Prefiltration involves the use of a filter designed to remove particulate matter (dirt, sediment, etc.) from water prior to further treatment. Prefiltration is important for two reasons. First, larger particulate matter has the potential to clog or prematurely exhaust the filter(s) which follow it  in the system. Second, the effectiveness of further treatments (e.g. chemical or mechanical) can be significantly reduced in the presence of particulate matter. 

A variety of prefilter types are available. The most important way in which these filter types differ is in their “fineness”, or the size of the smallest particle they are able to filter out. Water filter fineness is typically expressed in micron size. “Micron” refers to the filter pore diameter in micrometres (µm). 

Ultimately, the fineness of the prefilter required for a particular application will vary, and will depend upon the quality of the source water involved (which will help identify the size of particles present in the water that need to be removed). Multiple levels of filtration are often required – prefiltration before fine filtration, for example – as much larger particles must be filtered out before water reaches the filter intended for finer particles. Without prefiltration, these large particles may damage the finer filter(s). 

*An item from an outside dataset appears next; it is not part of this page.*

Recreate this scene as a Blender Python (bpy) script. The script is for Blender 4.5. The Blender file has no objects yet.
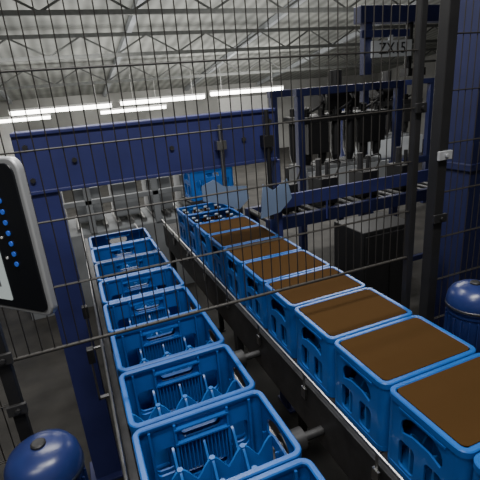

It is also important to choose the correct size of filter. The “size” of the filter refers to the maximum flow rate that it is able to accommodate. There are often multiple filter sizes available for each level of fineness. The water pressure of the system must also be taken into consideration. Each filter model will have a limit to the maximum pressure at which it can operate. Also, the filter’s minimum operating pressure should be noted to ensure this pressure will be maintained to optimize system performance.

Deciding whether to add another level of filtration is a cost/benefit decision. While any form of prefiltration requires extra cost, the operator must take into consideration the costs or losses that would be incurred without prefiltration. Prolonging the life of more expensive downstream fine filters, for example, may be well worth the investment.